The Tin Drum has religious overtones, both Jewish and Christian. Oskar holds conversations with both Jesus and Satan throughout the book. His gang members call him 'Jesus', then he refers to himself and his penis as 'Satan' later in the book.
Major themes
Art vs. war
World War II is compared with Oskar's art and music. The implied statement is that art has the ability to defeat war and hatred. Oskar escapes fighting through his musical talent. In chapter nine: The Rostrum, Oskar manages to disrupt the Nazi rally by playing his drums. Oskar plays a rhythm which is more complex and sensual than the march step of the rally. Despite his disruption of the activities of the Nazi party, the power of his music remains ambiguous. It seems that the music of the drum is disruptive and not a moral force aligned against the Nazis. This is especially evident in another component of Oskar's music, his voice. As a substitution for singing, Oskar's voice is a terrible scream which exerts incredible power. Oskar's voice has the power to break glass, which he uses as the leader of a gang of criminals to rob stores by breaking their front windows. Grass's magical poetic imagery subtly aligns with political/ cultural events and the reader realizes that Oskar is somehow an embodiment of Kristallnacht, the night of broken glass which signaled the unmasked aggression of the Nazi Party. Ultimately Oskar remains a complex, magically symbolic character, embodying the wish to dismantle the emergent Nazi party as well as the violence of the party. Grass beautifully elucidates the paradoxes of post war German consciousness.

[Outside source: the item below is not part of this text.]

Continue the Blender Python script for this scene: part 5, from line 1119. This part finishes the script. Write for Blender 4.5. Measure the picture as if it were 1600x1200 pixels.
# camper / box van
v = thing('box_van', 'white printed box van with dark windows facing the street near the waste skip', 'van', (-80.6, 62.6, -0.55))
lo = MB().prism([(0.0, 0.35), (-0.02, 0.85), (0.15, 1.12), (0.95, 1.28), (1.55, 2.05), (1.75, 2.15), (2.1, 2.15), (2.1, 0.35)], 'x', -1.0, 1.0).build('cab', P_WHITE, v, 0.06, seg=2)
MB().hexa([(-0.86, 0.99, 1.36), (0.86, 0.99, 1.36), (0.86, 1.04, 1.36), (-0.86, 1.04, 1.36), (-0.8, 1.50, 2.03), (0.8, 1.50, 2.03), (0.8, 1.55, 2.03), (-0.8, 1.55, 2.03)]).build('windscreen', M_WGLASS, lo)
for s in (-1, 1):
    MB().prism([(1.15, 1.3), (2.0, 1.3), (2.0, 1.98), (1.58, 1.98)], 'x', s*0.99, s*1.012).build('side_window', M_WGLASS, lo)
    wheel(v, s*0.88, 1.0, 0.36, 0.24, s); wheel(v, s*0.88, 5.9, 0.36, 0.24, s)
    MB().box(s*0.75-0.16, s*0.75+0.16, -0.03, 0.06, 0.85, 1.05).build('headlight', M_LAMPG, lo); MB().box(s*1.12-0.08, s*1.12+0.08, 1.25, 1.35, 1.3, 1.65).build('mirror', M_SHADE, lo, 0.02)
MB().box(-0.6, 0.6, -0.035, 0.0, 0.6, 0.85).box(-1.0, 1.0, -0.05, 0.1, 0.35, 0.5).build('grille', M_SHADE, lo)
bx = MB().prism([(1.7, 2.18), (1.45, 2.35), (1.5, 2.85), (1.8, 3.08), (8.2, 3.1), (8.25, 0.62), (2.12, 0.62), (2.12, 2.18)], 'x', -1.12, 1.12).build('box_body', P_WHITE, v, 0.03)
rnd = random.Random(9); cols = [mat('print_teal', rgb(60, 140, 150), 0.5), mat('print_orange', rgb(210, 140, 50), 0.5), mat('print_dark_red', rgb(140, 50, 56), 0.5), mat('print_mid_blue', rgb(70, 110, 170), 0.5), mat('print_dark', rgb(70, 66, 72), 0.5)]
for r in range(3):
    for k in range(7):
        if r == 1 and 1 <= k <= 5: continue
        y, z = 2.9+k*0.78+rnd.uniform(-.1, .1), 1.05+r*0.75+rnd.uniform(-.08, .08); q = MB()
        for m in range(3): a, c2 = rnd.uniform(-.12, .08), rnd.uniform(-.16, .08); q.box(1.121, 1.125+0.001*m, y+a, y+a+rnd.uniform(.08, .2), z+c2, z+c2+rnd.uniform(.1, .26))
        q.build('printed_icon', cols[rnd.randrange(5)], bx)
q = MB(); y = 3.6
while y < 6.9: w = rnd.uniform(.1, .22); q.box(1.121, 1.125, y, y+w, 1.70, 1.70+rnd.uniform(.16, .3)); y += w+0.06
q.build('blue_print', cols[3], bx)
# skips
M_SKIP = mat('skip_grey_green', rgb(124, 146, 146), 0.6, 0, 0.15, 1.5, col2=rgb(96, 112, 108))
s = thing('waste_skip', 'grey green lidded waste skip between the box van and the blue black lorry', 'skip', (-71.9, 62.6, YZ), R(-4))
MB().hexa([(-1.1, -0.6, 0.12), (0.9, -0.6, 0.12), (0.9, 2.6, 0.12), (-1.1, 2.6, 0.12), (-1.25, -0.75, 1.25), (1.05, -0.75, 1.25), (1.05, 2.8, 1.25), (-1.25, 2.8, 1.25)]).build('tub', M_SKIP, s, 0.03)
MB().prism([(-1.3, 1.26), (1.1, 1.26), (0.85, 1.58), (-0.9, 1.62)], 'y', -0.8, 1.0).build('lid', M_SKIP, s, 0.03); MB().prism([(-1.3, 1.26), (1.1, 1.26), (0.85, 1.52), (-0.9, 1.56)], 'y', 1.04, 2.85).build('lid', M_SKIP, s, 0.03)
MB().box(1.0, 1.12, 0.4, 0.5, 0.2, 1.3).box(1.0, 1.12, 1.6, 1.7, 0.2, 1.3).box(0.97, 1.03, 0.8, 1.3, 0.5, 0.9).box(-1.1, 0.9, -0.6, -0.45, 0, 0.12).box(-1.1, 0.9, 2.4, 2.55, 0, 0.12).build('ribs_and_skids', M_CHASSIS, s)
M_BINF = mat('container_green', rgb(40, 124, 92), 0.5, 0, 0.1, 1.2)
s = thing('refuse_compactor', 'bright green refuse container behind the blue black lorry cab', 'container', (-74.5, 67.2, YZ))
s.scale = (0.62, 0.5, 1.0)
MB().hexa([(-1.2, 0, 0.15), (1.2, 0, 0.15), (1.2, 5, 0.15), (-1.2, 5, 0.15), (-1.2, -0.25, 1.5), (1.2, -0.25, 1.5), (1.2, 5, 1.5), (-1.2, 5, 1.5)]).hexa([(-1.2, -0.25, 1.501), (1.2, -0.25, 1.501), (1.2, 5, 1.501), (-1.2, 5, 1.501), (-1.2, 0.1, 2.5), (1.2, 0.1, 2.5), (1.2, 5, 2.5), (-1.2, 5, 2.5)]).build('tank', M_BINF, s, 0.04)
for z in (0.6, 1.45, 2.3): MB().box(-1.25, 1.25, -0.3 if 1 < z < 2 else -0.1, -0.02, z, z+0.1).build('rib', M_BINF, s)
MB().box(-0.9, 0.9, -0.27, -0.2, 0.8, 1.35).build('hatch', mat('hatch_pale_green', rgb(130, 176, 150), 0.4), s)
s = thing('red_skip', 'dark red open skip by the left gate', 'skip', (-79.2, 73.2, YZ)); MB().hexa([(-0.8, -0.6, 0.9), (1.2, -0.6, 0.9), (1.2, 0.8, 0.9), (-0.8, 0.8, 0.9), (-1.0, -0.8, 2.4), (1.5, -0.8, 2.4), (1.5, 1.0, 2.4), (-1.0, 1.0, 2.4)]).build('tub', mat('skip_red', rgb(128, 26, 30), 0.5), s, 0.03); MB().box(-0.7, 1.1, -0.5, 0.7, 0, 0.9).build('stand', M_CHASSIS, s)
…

Horrors of the Nazi regime
The Tin Drum covers the period from the 1920s through the 1950s and ranges from Danzig to Cologne, Paris and Normandy. Grass describes the actions of the Nazi regime from Kristallnacht to the execution of the survivors of the Polish Post Office.
Critical reception
Initial reaction to The Tin Drum was mixed. It was called blasphemous and pornographic by some and legal action was taken against it and Grass.[citation needed] However, by 1965 sentiment had cemented into public acceptance and it soon became recognized as a classic of post-World War II literature, both in Germany and around the world.
Translation
A translation into English by Ralph Manheim was published in 1961. A new 50th anniversary translation into English by Breon Mitchell was published in 2009. A translation into Arabic by Mwafaq Al-Mashnoq ,(موفق المشنوق) was published in 1999. A Persian translation By Soroush Habibi (سروش حبیبی) has been Published in Iran in 2001.
Adaptations
Film
Main article: The Tin Drum (film)
In 1978 a film adaptation was made by Volker Schlöndorff. It covers only Books 1 and 2, concluding at the end of the war. It shared the 1979 Cannes Film Festival Palme d'Or with Apocalypse Now. It also won the Oscar for Best Foreign Language Film of 1979 at the 1980 Academy Awards.
Radio
In 1996 a radio dramatisation starring Phil Daniels was broadcast by BBC Radio 4. Adapted by Mike Walker, it won the British Writers Guild award for best dramatisation.